OreCorp on the demerger of its Australian subsidiary, Solstice Minerals and the subsequent IPO of Solstice Minerals on the Australian Stock Exchange.

OreCorp on the acquisition of mining and exploration licences in Tanzania and Australia and on a variety of corporate governance issues.

Resolute Mining on their AUD140m equity raising via an underwritten placement and accelerated non-renounceable rights issue and the issue of a prospectus to allow the new shares to trade on the LSE.

Horizon Minerals on its acquisition of Greenstone Resources Limited by way of two schemes of arrangement under the Corporations Act 2001 (Cth).

Pro bono

The Centre for Reproductive Rights providing advice relating to the International Covenant on Civil and Political Right.

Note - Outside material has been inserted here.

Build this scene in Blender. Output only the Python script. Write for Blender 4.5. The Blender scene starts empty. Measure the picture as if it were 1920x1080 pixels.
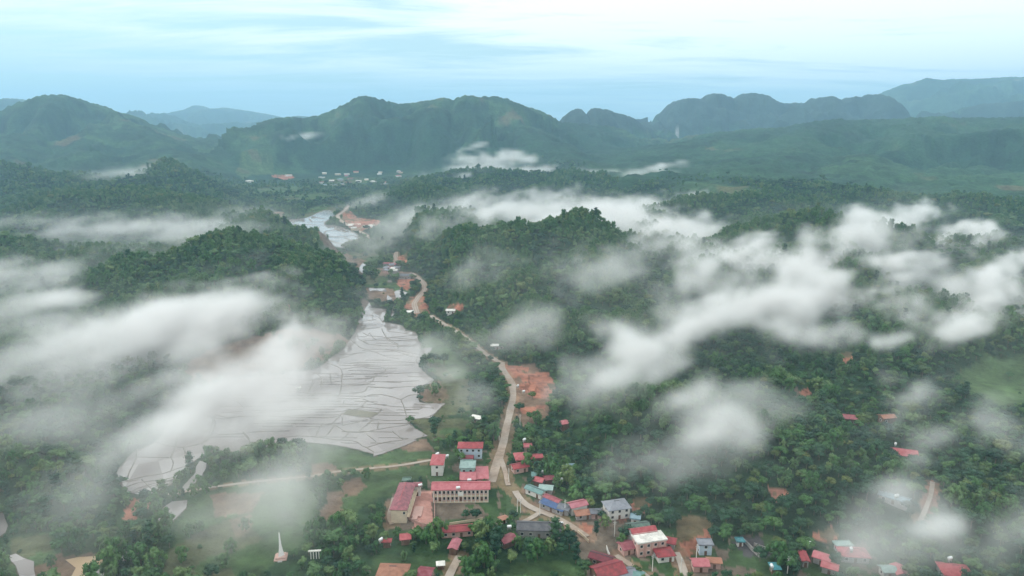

Valued Lives Foundation providing advice relating to its corporate structure. 

Forest Peoples Programme providing advice relating to international forest conservation practices. 

Villa Kitty Foundation providing internal general corporate advice. 

Awards

  • 30 Under 30 Award, Winner in the Mergers and Acquisition category, Lawyers Weekly, 2024

Qualifications

Admissions

Admitted as a Solicitor, Western Australia, 2021

Academic

Bachelor of Laws, University of Notre Dame, 2020

Bachelor of Commerce (Finance), University of Notre Dame, 2020

Disclaimer
A&O Shearman was formed on May 1, 2024 by the combination of Shearman & Sterling LLP and Allen & Overy LLP and their respective affiliates (the legacy firms). Any matters referred to above may include matters undertaken by one or more of the legacy firms rather than A&O Shearman.